Godot Engine Bans AI-Generated Code Changes

The Godot Foundation recently announced stricter rules for accepting changes to the open game engine Godot. The foundation has decided to completely ban the use of autonomous AI agents or vibe coding, as well as the generation of significant code fragments using AI. It is now mandatory that all code be created by a human, with AI only permitted for routine development operations such as code completion and find/replace. Any use of AI in writing code must be disclosed in the pull request discussion.

In addition, AI is not to be used for reviewing pull requests – all submissions must be reviewed and approved by humans before being accepted. The use of AI to generate text for explanations, proposals, problem reports, and other forms of human-to-human communication is also prohibited.

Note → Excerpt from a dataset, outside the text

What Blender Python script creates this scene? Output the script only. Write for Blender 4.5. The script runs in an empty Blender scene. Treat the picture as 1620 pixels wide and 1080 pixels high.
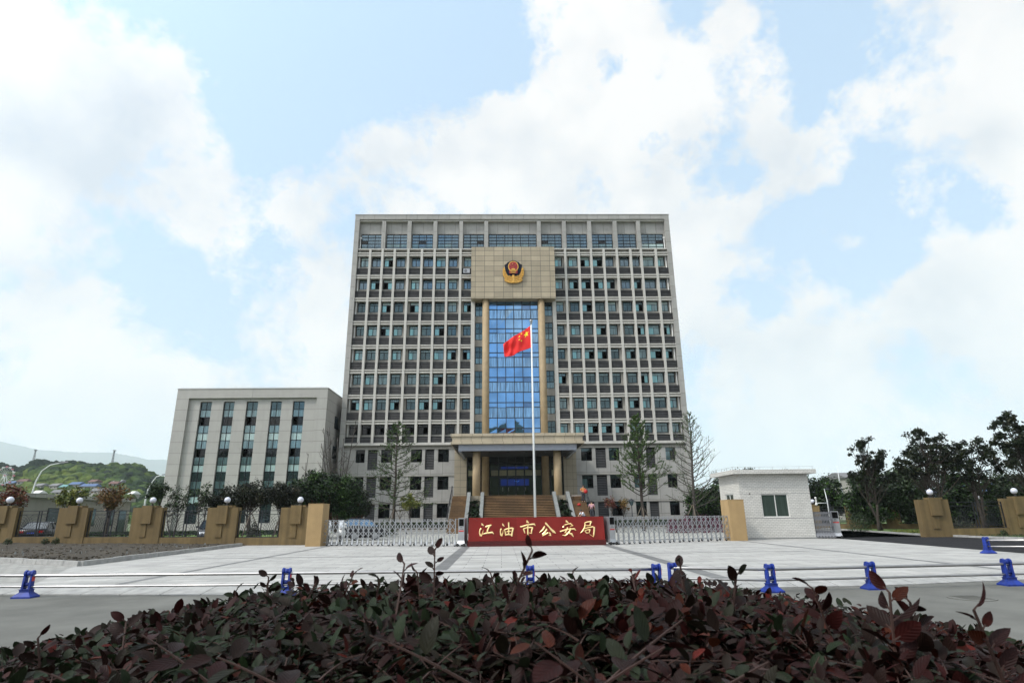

However, AI can be used for machine translation into another language as long as a human writes the translated text.

To prevent the hidden use of AI and reduce the burden on maintainers, the project has established restrictions for new developers. Those with fewer than four accepted pull requests will not be allowed to propose new functionality or carry out major code refactorings without prior approval from maintainers. This measure aims to encourage newcomers to familiarize themselves with the codebase, fix bugs, and work on documentation to earn the trust of maintainers before embarking on significant projects.

The decision to ban AI in Godot development was primarily motivated by maintainers becoming overwhelmed with the increasing number of questionable changes produced with AI assistance. Currently, the Godot repository on GitHub has accumulated more than five thousand open pull requests that have yet to be addressed. The rise of AI tools has led to a surge in pull requests, despite the limited number of reviewers available. Reviewers are now spending valuable time evaluating changes that often lack coherence, have verbose descriptions, and are submitted by developers who may not fully comprehend or test their own patches.